**EXERCISE PROMPT**
Whenever a line contains the string "picture", copy it out of the entries.

-*-*-

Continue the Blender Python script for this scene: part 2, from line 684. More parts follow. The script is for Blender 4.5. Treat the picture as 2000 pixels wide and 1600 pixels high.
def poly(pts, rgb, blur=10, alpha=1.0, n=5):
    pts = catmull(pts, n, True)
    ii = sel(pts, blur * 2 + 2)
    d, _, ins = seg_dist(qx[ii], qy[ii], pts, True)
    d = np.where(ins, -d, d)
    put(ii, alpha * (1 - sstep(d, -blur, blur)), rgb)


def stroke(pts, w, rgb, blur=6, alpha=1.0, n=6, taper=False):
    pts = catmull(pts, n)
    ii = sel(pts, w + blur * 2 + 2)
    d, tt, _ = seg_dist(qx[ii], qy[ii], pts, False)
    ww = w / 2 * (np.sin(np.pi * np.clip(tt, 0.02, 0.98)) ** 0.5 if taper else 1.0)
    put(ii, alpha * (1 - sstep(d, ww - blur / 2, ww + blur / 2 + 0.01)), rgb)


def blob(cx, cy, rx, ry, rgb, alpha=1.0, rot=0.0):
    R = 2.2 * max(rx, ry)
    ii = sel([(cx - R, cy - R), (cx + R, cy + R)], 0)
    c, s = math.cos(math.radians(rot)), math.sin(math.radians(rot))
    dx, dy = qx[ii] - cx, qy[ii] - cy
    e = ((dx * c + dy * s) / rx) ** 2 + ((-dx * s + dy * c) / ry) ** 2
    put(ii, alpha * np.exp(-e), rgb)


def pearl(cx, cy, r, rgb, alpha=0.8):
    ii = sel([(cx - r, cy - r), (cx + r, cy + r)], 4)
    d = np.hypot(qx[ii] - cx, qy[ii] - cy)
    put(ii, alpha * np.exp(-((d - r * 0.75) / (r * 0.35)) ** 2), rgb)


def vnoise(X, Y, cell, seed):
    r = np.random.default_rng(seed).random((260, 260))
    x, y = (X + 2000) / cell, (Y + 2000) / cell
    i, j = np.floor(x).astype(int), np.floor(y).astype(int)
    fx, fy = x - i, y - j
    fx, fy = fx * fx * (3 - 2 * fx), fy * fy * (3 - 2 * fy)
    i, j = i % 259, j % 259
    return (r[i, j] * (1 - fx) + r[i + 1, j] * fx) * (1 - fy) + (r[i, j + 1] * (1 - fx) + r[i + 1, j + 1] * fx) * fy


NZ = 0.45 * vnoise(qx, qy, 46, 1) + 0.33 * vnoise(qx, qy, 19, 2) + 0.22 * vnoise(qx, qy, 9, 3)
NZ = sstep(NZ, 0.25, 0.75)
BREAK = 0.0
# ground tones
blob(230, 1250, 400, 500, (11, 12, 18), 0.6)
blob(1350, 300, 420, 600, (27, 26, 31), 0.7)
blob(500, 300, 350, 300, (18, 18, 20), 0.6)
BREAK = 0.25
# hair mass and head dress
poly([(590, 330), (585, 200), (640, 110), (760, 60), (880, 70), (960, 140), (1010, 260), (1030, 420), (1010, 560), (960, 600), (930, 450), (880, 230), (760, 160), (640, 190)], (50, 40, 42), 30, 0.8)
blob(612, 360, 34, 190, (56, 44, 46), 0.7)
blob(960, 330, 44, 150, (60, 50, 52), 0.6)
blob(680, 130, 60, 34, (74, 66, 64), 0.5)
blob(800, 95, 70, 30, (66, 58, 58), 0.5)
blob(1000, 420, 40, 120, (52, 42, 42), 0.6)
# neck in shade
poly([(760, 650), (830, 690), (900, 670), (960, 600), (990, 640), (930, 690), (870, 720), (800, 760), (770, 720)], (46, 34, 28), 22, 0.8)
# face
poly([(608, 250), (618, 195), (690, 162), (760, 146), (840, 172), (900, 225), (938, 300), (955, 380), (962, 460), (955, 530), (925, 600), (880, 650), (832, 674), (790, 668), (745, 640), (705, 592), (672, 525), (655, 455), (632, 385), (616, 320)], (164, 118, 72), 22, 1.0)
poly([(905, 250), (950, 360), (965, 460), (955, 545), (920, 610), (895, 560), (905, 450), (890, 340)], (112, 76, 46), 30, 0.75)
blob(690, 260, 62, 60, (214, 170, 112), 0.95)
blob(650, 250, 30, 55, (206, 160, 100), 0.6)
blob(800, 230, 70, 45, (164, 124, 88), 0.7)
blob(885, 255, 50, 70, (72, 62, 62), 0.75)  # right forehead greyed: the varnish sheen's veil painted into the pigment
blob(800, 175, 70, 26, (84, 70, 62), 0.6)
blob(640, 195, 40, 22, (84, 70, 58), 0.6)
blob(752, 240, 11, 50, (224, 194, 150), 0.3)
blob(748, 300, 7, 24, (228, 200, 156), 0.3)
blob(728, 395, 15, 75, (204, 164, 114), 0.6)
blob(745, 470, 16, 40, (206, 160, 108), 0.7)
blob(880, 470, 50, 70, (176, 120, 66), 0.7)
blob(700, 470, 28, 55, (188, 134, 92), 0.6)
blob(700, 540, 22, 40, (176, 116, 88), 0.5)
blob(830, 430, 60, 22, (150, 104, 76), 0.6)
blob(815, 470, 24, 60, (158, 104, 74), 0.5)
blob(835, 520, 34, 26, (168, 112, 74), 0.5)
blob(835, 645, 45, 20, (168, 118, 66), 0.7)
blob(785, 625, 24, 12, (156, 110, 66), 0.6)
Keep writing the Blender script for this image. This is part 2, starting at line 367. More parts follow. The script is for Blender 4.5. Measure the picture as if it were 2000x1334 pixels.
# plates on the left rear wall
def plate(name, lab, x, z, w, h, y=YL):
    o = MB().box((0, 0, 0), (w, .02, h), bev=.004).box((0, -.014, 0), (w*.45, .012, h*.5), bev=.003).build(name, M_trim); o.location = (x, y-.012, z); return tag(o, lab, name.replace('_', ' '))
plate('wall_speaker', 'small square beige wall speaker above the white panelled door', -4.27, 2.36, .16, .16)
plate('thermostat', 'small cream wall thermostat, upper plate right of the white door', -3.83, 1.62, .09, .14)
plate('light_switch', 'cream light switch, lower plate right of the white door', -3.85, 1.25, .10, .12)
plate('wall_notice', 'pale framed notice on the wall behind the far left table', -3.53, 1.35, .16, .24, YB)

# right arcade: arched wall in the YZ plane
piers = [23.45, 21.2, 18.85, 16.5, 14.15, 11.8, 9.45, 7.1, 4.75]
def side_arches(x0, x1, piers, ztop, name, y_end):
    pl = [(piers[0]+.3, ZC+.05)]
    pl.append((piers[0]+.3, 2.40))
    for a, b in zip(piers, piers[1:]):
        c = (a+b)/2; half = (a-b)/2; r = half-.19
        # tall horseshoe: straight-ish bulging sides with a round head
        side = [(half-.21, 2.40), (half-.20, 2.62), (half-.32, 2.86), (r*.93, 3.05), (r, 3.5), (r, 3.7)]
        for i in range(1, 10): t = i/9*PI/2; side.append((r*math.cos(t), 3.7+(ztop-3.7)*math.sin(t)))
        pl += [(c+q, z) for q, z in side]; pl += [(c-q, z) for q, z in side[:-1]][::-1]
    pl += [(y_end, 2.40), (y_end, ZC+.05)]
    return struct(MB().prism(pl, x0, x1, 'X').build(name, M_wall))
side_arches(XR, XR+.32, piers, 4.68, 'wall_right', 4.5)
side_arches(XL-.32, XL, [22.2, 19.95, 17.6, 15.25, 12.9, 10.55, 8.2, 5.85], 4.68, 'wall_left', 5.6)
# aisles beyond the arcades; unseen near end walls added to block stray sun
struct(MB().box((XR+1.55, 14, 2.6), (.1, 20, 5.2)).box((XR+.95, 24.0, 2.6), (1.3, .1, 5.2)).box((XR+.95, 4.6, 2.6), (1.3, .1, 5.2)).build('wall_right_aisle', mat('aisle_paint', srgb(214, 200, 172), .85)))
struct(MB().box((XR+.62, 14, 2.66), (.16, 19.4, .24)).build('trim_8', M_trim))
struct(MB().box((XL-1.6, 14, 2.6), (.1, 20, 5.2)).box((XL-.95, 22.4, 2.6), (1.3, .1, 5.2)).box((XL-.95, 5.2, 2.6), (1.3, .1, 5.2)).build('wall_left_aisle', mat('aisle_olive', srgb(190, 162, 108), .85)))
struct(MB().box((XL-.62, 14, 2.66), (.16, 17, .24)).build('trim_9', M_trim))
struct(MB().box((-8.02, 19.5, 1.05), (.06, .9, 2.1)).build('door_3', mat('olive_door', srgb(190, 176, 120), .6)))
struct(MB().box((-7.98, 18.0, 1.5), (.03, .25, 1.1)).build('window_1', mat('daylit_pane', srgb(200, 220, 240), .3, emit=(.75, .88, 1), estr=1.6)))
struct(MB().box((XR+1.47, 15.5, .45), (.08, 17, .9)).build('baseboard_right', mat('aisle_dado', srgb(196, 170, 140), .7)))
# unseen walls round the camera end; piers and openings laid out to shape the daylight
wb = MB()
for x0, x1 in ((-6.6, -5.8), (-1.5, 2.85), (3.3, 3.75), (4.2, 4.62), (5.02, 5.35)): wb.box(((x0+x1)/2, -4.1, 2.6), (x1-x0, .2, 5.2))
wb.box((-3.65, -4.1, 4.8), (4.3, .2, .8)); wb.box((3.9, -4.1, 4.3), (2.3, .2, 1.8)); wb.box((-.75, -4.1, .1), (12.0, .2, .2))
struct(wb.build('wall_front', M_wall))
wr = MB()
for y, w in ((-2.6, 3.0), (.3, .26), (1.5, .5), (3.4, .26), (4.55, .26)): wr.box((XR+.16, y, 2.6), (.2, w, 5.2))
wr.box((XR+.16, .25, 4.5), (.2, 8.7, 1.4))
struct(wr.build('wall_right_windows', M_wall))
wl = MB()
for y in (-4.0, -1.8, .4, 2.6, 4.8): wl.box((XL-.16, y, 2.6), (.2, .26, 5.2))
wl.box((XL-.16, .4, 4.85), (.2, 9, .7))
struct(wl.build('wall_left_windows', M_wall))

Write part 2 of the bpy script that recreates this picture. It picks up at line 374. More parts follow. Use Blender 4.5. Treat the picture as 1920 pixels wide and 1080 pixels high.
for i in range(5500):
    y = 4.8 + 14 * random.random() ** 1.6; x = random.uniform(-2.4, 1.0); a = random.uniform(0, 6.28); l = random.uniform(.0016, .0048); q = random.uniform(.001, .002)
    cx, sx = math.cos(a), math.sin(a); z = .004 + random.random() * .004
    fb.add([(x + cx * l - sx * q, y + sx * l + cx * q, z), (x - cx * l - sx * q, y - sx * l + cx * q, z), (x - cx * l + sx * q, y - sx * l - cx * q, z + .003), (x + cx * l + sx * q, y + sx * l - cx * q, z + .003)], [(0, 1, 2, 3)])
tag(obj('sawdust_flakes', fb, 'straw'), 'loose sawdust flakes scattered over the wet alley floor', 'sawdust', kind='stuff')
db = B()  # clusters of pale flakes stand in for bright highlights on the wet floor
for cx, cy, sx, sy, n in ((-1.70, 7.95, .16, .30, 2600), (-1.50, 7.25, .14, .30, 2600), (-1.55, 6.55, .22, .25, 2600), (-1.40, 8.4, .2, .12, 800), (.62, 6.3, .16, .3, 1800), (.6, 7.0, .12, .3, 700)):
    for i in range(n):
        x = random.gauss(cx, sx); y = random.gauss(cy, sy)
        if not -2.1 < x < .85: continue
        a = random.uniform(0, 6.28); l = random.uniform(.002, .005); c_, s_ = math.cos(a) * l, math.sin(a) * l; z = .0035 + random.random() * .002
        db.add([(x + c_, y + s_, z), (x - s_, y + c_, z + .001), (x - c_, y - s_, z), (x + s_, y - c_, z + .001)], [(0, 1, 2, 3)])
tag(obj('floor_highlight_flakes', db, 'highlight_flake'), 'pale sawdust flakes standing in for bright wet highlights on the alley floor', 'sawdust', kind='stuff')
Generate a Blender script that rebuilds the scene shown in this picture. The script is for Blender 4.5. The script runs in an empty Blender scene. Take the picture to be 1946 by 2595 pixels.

-*-*-

**FINAL RESULT**
Continue the Blender Python script for this scene: part 2, from line 684. More parts follow. The script is for Blender 4.5. Treat the picture as 2000 pixels wide and 1600 pixels high.
Keep writing the Blender script for this image. This is part 2, starting at line 367. More parts follow. The script is for Blender 4.5. Measure the picture as if it were 2000x1334 pixels.
Write part 2 of the bpy script that recreates this picture. It picks up at line 374. More parts follow. Use Blender 4.5. Treat the picture as 1920 pixels wide and 1080 pixels high.
Generate a Blender script that rebuilds the scene shown in this picture. The script is for Blender 4.5. The script runs in an empty Blender scene. Take the picture to be 1946 by 2595 pixels.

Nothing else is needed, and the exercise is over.